--- START ---

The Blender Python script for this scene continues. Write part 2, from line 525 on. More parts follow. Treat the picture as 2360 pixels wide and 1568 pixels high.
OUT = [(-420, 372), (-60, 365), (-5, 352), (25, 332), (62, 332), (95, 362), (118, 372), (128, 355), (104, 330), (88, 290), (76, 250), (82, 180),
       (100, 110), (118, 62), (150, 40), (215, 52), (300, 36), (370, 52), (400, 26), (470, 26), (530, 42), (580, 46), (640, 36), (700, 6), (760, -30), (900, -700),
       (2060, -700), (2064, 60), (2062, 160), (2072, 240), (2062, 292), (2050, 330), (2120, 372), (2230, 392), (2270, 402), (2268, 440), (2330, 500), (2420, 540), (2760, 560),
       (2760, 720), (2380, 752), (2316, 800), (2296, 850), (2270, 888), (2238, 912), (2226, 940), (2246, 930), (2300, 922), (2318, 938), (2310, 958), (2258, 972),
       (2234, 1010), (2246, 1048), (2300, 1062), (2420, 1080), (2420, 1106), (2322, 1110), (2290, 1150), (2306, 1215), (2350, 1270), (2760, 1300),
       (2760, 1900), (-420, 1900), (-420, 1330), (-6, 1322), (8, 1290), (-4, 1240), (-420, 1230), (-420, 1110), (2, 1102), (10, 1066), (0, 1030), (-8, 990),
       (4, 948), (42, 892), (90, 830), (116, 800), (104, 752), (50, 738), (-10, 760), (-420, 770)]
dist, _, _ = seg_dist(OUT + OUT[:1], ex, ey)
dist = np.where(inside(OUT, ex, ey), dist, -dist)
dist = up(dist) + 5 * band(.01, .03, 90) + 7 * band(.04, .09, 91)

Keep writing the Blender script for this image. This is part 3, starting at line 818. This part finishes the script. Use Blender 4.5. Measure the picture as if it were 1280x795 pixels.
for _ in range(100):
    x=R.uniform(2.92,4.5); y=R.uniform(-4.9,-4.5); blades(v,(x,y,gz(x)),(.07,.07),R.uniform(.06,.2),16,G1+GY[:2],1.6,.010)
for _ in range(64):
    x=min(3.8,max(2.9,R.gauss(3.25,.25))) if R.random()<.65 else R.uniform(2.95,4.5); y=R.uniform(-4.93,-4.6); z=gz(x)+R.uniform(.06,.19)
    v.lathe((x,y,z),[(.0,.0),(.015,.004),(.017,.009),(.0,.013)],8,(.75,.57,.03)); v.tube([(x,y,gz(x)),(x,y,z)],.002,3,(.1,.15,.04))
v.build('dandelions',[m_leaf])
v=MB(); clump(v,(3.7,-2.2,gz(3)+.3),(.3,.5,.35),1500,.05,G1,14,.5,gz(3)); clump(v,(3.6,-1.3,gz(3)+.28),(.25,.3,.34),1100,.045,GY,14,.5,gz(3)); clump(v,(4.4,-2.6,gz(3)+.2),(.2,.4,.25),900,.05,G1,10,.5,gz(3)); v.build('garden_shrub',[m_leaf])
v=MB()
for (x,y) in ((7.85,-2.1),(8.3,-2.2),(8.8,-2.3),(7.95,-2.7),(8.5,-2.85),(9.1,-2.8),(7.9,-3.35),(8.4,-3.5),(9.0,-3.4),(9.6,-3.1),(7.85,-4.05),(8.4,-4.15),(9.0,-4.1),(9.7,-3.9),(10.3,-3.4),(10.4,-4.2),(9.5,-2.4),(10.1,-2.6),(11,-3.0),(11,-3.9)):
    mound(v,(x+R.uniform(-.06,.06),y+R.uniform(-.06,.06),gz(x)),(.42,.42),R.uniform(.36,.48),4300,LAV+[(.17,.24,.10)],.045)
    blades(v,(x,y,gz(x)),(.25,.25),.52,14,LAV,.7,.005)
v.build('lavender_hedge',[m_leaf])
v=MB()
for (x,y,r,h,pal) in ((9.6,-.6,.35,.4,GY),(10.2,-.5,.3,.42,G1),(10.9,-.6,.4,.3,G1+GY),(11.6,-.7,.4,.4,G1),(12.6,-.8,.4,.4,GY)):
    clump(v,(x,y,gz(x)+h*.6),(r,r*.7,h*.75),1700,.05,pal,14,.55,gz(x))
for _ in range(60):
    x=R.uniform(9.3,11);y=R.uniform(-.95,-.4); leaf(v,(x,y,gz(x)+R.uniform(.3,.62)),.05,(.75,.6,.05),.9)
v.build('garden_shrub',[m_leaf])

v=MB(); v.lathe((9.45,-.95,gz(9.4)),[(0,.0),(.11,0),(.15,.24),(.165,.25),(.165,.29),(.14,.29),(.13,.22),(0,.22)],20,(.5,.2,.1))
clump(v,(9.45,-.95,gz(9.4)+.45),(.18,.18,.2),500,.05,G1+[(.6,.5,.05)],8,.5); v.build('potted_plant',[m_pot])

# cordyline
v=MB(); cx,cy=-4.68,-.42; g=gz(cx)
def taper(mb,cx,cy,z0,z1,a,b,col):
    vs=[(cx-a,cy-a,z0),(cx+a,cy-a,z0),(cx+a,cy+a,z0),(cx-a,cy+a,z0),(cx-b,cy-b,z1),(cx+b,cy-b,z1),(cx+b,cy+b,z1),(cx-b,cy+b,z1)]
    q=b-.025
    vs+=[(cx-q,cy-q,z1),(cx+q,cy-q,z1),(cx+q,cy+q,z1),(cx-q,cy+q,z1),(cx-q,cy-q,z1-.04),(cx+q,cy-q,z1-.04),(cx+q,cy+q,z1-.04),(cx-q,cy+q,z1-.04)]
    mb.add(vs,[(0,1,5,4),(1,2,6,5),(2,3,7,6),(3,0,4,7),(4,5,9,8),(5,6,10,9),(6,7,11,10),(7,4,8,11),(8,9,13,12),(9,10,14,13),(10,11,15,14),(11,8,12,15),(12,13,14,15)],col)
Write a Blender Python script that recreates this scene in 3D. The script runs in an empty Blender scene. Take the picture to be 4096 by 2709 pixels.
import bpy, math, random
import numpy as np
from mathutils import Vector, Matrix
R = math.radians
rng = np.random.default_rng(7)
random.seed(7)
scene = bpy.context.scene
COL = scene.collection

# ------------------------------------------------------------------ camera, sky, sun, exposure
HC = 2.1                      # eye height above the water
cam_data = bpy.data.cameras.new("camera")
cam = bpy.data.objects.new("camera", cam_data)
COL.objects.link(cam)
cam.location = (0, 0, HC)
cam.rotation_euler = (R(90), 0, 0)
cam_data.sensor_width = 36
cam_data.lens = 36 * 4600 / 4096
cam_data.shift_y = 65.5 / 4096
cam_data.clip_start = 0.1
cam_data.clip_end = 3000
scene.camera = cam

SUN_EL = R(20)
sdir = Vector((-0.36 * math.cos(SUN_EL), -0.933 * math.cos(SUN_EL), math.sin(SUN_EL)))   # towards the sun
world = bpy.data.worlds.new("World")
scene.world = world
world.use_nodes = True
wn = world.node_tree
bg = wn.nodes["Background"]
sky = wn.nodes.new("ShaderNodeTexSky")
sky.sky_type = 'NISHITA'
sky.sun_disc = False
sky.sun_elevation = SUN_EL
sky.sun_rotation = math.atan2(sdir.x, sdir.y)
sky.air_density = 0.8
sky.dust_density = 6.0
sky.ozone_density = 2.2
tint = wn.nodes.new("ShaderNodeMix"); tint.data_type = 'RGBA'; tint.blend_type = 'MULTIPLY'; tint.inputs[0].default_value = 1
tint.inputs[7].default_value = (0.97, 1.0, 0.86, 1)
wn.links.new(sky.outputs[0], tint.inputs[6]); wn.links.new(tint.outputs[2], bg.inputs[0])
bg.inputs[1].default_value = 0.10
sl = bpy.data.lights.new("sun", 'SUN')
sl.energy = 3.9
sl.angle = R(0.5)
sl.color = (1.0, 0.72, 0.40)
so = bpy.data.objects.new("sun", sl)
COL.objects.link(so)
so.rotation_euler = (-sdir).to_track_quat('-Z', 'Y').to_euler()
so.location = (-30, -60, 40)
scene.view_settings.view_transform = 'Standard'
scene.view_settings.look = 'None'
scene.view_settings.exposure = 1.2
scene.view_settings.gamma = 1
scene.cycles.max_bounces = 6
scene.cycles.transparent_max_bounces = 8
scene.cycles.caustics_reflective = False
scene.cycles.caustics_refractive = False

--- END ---

> [What you are asked to do]: Scan the listing above. Collect all lines with the word "blades".

> [Answer to the task]:
    x=R.uniform(2.92,4.5); y=R.uniform(-4.9,-4.5); blades(v,(x,y,gz(x)),(.07,.07),R.uniform(.06,.2),16,G1+GY[:2],1.6,.010)
    blades(v,(x,y,gz(x)),(.25,.25),.52,14,LAV,.7,.005)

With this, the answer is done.